Julia Park Tracey

White woman dressed in 1920s attire, with fox fur stole, in a large room with tables of items for sale.
Book sale event for The Doris Diaries

Julia Park Tracey is an award-winning author, journalist, and poet. She has ancestors—or should we say an-sisters? In digging through her family history, she has uncovered a trove of powerful women who break rules and stand tall against whatever dares to oppose them. The Bereaved tells the first such story, of a widow whose children are sent out on the Orphan Train and her Herculean efforts to get them back again. Inspired by a mysterious train receipt in her family’s scrapbook, Julia researched her Orphan Train roots and wrote The Bereaved about her found relatives. Another such heroine is the Puritan woman named Silence Greenleaf; look for Silence from Sibylline Press in Fall 2024.

Sepia tone photo of a young boy in black clothing against a photographer's backdrop of classical architecture.
Willie Gaston, formerly known as Homer Lozier, poses in a studio for his adoptive parents.

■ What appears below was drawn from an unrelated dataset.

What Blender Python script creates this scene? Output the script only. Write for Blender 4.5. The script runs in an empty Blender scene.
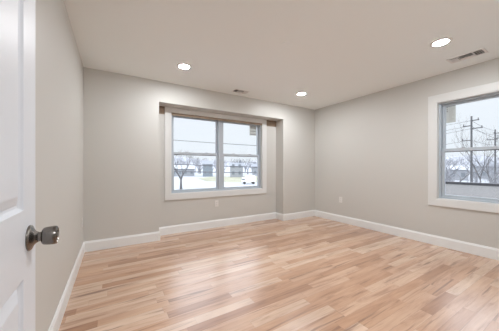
import bpy, bmesh, math, random
from mathutils import Vector, Matrix
random.seed(7)
S = bpy.context.scene
C = S.collection

# ------------------------------------------------------------------ camera
cam = bpy.data.cameras.new('camera')
cam.sensor_fit = 'HORIZONTAL'
cam.sensor_width = 36.0
cam.lens = 225.9 / 499 * 36
cam.shift_y = 0.0031
cam.clip_start = 0.02
cam.clip_end = 1500
co = bpy.data.objects.new('camera', cam)
C.objects.link(co)
co.location = (0, 0, 1.122)
co.rotation_euler = (math.radians(90), 0, -0.54303)
S.camera = co

# ------------------------------------------------------------------ sky
SKY = 1.16
ZENITH = 5.4
LAMP_W = 16.3
HALL_FILL_W = 20.0
world = bpy.data.worlds.new('overcast_sky')
S.world = world
world.use_nodes = True
wn, wl = world.node_tree.nodes, world.node_tree.links
wn.clear()
wo = wn.new('ShaderNodeOutputWorld')
wb = wn.new('ShaderNodeBackground')
wt = wn.new('ShaderNodeTexCoord')
ws = wn.new('ShaderNodeSeparateXYZ')
wr = wn.new('ShaderNodeValToRGB')
wno = wn.new('ShaderNodeTexNoise')
wm = wn.new('ShaderNodeMixRGB')
wl.new(wt.outputs['Generated'], ws.inputs[0])
wl.new(ws.outputs['Z'], wr.inputs[0])
e = wr.color_ramp.elements
e[0].position = 0.0
e[0].color = (0.80, 0.84, 0.90, 1)
e[1].position = 0.6
e[1].color = (0.84, 0.88, 0.97, 1)
wno.inputs['Scale'].default_value = 2.5
wno.inputs['Detail'].default_value = 4
wl.new(wt.outputs['Generated'], wno.inputs['Vector'])
wm.blend_type = 'SOFT_LIGHT'
wm.inputs[0].default_value = 0.18
wl.new(wr.outputs[0], wm.inputs[1])
wl.new(wno.outputs['Fac'], wm.inputs[2])
wl.new(wm.outputs[0], wb.inputs['Color'])
# overcast sky: low sky dim, zenith about three times brighter
wg = wn.new('ShaderNodeMapRange')
wg.inputs['From Min'].default_value = 0.22
wg.inputs['From Max'].default_value = 0.75
wg.inputs['To Min'].default_value = SKY
wg.inputs['To Max'].default_value = SKY * ZENITH
wl.new(ws.outputs['Z'], wg.inputs['Value'])
wl.new(wg.outputs[0], wb.inputs['Strength'])
wl.new(wb.outputs[0], wo.inputs['Surface'])

S.view_settings.view_transform = 'Standard'
S.view_settings.look = 'None'
S.view_settings.gamma = 1
S.view_settings.exposure = 0.0
S.view_settings.use_curve_mapping = False
S.cycles.use_denoising = True
S.cycles.max_bounces = 10
S.cycles.diffuse_bounces = 8
S.cycles.transparent_max_bounces = 16
S.cycles.sample_clamp_indirect = 6

# ------------------------------------------------------------------ dimensions (metres)
XL, XR, YB, H = -0.335, 3.976, 3.679, 2.44
RX0, RX1, RY, RH = 0.602, 3.045, 3.93, 2.122      # window recess
YF = 0.07                                          # inner face of the doorway wall


# ------------------------------------------------------------------ material helpers
def mat(name, col, rough=0.5, metal=0.0, spec=0.5, bump=None, var=None, coat=0.0):
    """bump=(scale, strength, detail)   var=(scale, amount) mild albedo mottling"""
    m = bpy.data.materials.new(name)
    m.use_nodes = True
    n, l = m.node_tree.nodes, m.node_tree.links
    b = n['Principled BSDF']
    b.inputs['Base Color'].default_value = (*col, 1)
    b.inputs['Roughness'].default_value = rough
    b.inputs['Metallic'].default_value = metal
    b.inputs['Specular IOR Level'].default_value = spec
    b.inputs['Coat Weight'].default_value = coat
    tc = n.new('ShaderNodeTexCoord')
    if bump:
        t = n.new('ShaderNodeTexNoise')
        t.inputs['Scale'].default_value = bump[0]
        t.inputs['Detail'].default_value = bump[2]
        l.new(tc.outputs['Object'], t.inputs['Vector'])
        bp = n.new('ShaderNodeBump')
        bp.inputs['Strength'].default_value = bump[1]
        bp.inputs['Distance'].default_value = 0.002
        l.new(t.outputs['Fac'], bp.inputs['Height'])
        l.new(bp.outputs[0], b.inputs['Normal'])
    if var:
        t = n.new('ShaderNodeTexNoise')
        t.inputs['Scale'].default_value = var[0]
        t.inputs['Detail'].default_value = 3
        l.new(tc.outputs['Object'], t.inputs['Vector'])
        r = n.new('ShaderNodeValToRGB')
        a = var[1]
        r.color_ramp.elements[0].position = 0.3
        r.color_ramp.elements[1].position = 0.7
        r.color_ramp.elements[0].color = (*[c * (1 - a) for c in col], 1)
        r.color_ramp.elements[1].color = (*[min(1, c * (1 + a)) for c in col], 1)
        l.new(t.outputs['Fac'], r.inputs[0])
        l.new(r.outputs[0], b.inputs['Base Color'])
    return m


def emit_mat(name, col, strength):
    m = bpy.data.materials.new(name)
    m.use_nodes = True
    n, l = m.node_tree.nodes, m.node_tree.links
    b = n['Principled BSDF']
    b.inputs['Base Color'].default_value = (0.9, 0.9, 0.88, 1)
    b.inputs['Emission Color'].default_value = (*col, 1)
    b.inputs['Emission Strength'].default_value = strength
    return m


def glass_mat():
    m = bpy.data.materials.new('window_glass')
    m.use_nodes = True
    n, l = m.node_tree.nodes, m.node_tree.links
    n.clear()
    o = n.new('ShaderNodeOutputMaterial')
    tr = n.new('ShaderNodeBsdfTransparent')
    tr.inputs[0].default_value = (0.97, 0.985, 0.985, 1)
    gl = n.new('ShaderNodeBsdfGlossy')
    gl.inputs['Roughness'].default_value = 0.02
    fr = n.new('ShaderNodeFresnel')
    fr.inputs['IOR'].default_value = 1.35
    mx = n.new('ShaderNodeMixShader')
    l.new(fr.outputs[0], mx.inputs[0])
    l.new(tr.outputs[0], mx.inputs[1])
    l.new(gl.outputs[0], mx.inputs[2])
    l.new(mx.outputs[0], o.inputs[0])
    return m


def floor_mat():
    m = bpy.data.materials.new('oak_strip_floor')
    m.use_nodes = True
    n, l = m.node_tree.nodes, m.node_tree.links
    b = n['Principled BSDF']

    def math_(op, a, b_=None, c=None):
        x = n.new('ShaderNodeMath')
        x.operation = op
        for i, v in enumerate((a, b_, c)):
            if v is None:
                continue
            if isinstance(v, (int, float)):
                x.inputs[i].default_value = v
            else:
                l.new(v, x.inputs[i])
        return x.outputs[0]

    def comb(x, y, z):
        k = n.new('ShaderNodeCombineXYZ')
        for i, v in enumerate((x, y, z)):
            if isinstance(v, (int, float)):
                k.inputs[i].default_value = v
            else:
                l.new(v, k.inputs[i])
        return k.outputs[0]

    def noise(vec, scale, detail, rough=0.5, dist=0.0):
        t = n.new('ShaderNodeTexNoise')
        t.inputs['Scale'].default_value = scale
        t.inputs['Detail'].default_value = detail
        t.inputs['Roughness'].default_value = rough
        t.inputs['Distortion'].default_value = dist
        l.new(vec, t.inputs['Vector'])
        return t.outputs['Fac']

    def ramp(fac, stops):
        r = n.new('ShaderNodeValToRGB')
        el = r.color_ramp.elements
        while len(el) < len(stops):
            el.new(0.5)
        for s, (p_, c_) in zip(el, stops):
            s.position = p_
            s.color = (*c_, 1)
        l.new(fac, r.inputs[0])
        return r.outputs[0]

    def mixc(kind, fac, a, b_):
        x = n.new('ShaderNodeMixRGB')
        x.blend_type = kind
        for i, v in enumerate((fac, a, b_)):
            if isinstance(v, (int, float)):
                x.inputs[i].default_value = v
            elif isinstance(v, tuple):
                x.inputs[i].default_value = (*v, 1)
            else:
                l.new(v, x.inputs[i])
        return x.outputs[0]

    tc = n.new('ShaderNodeTexCoord')
    sp = n.new('ShaderNodeSeparateXYZ')
    l.new(tc.outputs['Object'], sp.inputs[0])
    X, Y = sp.outputs['X'], sp.outputs['Y']
    W, L = 0.083, 0.80
    ys = math_('DIVIDE', Y, W)
    row = math_('FLOOR', ys)
    fy = math_('FRACT', ys)
    w1 = n.new('ShaderNodeTexWhiteNoise')
    w1.noise_dimensions = '1D'
    l.new(row, w1.inputs['W'])
    xs = math_('DIVIDE', math_('ADD', X, math_('MULTIPLY', w1.outputs['Value'], 7.3)), L)
    # planks of unequal length: warp the coordinate a little, row by row
    xw = math_('ADD', xs, math_('MULTIPLY', math_('SINE', math_('ADD', math_('MULTIPLY', xs, 2.1), math_('MULTIPLY', row, 1.7))), 0.33))
    idx = math_('FLOOR', xw)
    fx = math_('FRACT', xw)
    w2 = n.new('ShaderNodeTexWhiteNoise')
    w2.noise_dimensions = '2D'
    l.new(comb(row, idx, 0), w2.inputs['Vector'])
    rnd = w2.outputs['Value']
    sp2 = n.new('ShaderNodeSeparateXYZ')
    l.new(w2.outputs['Color'], sp2.inputs[0])
    base = ramp(rnd, [(0.0, (0.42, 0.225, 0.13)), (0.12, (0.52, 0.30, 0.18)), (0.35, (0.60, 0.37, 0.235)),
                      (0.70, (0.65, 0.435, 0.305)), (1.0, (0.74, 0.56, 0.43))])
    # long soft grain
    off = math_('MULTIPLY', sp2.outputs[1], 37.0)
    gv = comb(math_('MULTIPLY', math_('ADD', X, off), 1.9), math_('MULTIPLY', math_('ADD', Y, off), 20.0), off)
    g1 = noise(gv, 1.0, 5, 0.62, 0.8)
    col = mixc('MULTIPLY', 0.95, base, ramp(g1, [(0.30, (0.60, 0.50, 0.43)), (0.45, (0.90, 0.86, 0.83)), (0.58, (1.0, 1.0, 1.0)), (0.75, (1.10, 1.12, 1.13))]))
    # fine pores
    fv = comb(math_('MULTIPLY', X, 9.0), math_('MULTIPLY', Y, 260.0), off)
    col = mixc('MULTIPLY', 0.35, col, ramp(noise(fv, 1.0, 3), [(0.3, (0.80, 0.74, 0.70)), (0.6, (1, 1, 1))]))
    # dark mineral streaks and knots
    sv = comb(math_('MULTIPLY', math_('ADD', X, off), 1.4), math_('MULTIPLY', math_('ADD', Y, off), 22.0), 3.0)
    s1 = noise(sv, 1.0, 3, 0.55, 0.5)
    streak = ramp(s1, [(0.60, (0, 0, 0)), (0.69, (1, 1, 1))])
    col = mixc('MIX', math_('MULTIPLY', streak, 0.80), col, (0.20, 0.095, 0.055))
    # large tone drift across the boards
    bv = comb(math_('MULTIPLY', X, 1.0), math_('MULTIPLY', Y, 2.2), 5.0)
    col = mixc('MULTIPLY', 0.5, col, ramp(noise(bv, 1.3, 3), [(0.35, (0.76, 0.67, 0.61)), (0.60, (1.06, 1.06, 1.06))]))
    # joints
    ey = math_('MINIMUM', fy, math_('SUBTRACT', 1.0, fy))
    ex = math_('MINIMUM', fx, math_('SUBTRACT', 1.0, fx))
    jy = math_('LESS_THAN', ey, 0.011)
    jx = math_('LESS_THAN', ex, 0.0012)
    j = math_('MAXIMUM', jy, jx)
    col = mixc('MIX', math_('MULTIPLY', j, 0.45), col, (0.20, 0.11, 0.07))
    l.new(col, b.inputs['Base Color'])
    rr = n.new('ShaderNodeMapRange')
    l.new(noise(comb(X, math_('MULTIPLY', Y, 3.0), 0.0), 6.0, 4), rr.inputs[0])
    rr.inputs[3].default_value = FLOOR_R[0]
    rr.inputs[4].default_value = FLOOR_R[1]
    l.new(rr.outputs[0], b.inputs['Roughness'])
    b.inputs['Specular IOR Level'].default_value = 0.5
    b.inputs['Coat Weight'].default_value = 1.0
    b.inputs['Coat Roughness'].default_value = 0.27
    bp = n.new('ShaderNodeBump')
    bp.inputs['Strength'].default_value = 0.25
    bp.inputs['Distance'].default_value = 0.001
    l.new(math_('SUBTRACT', math_('MULTIPLY', g1, 0.5), j), bp.inputs['Height'])
    l.new(bp.outputs[0], b.inputs['Normal'])
    return m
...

The Bereaved: Martha, an impoverished widow, must leave her family with a children’s aid society for survival. The children are sent out on the Orphan Train and Martha is forced to extremes to reunite her family from three distant states during the Civil War. The novel is meticulously researched and based on a true story; the baby Homer was my great-great-grandfather.

Aged gravestone

Silence: A Puritan questioning her faith is punished by the authorities with a year of silence, but is soon called to witness at a witchcraft trial in colonial Massachusetts. Her quandary is in speaking truth to power or being true to herself. The novel is based on my eighth great grandmother, Silence Greenleaf.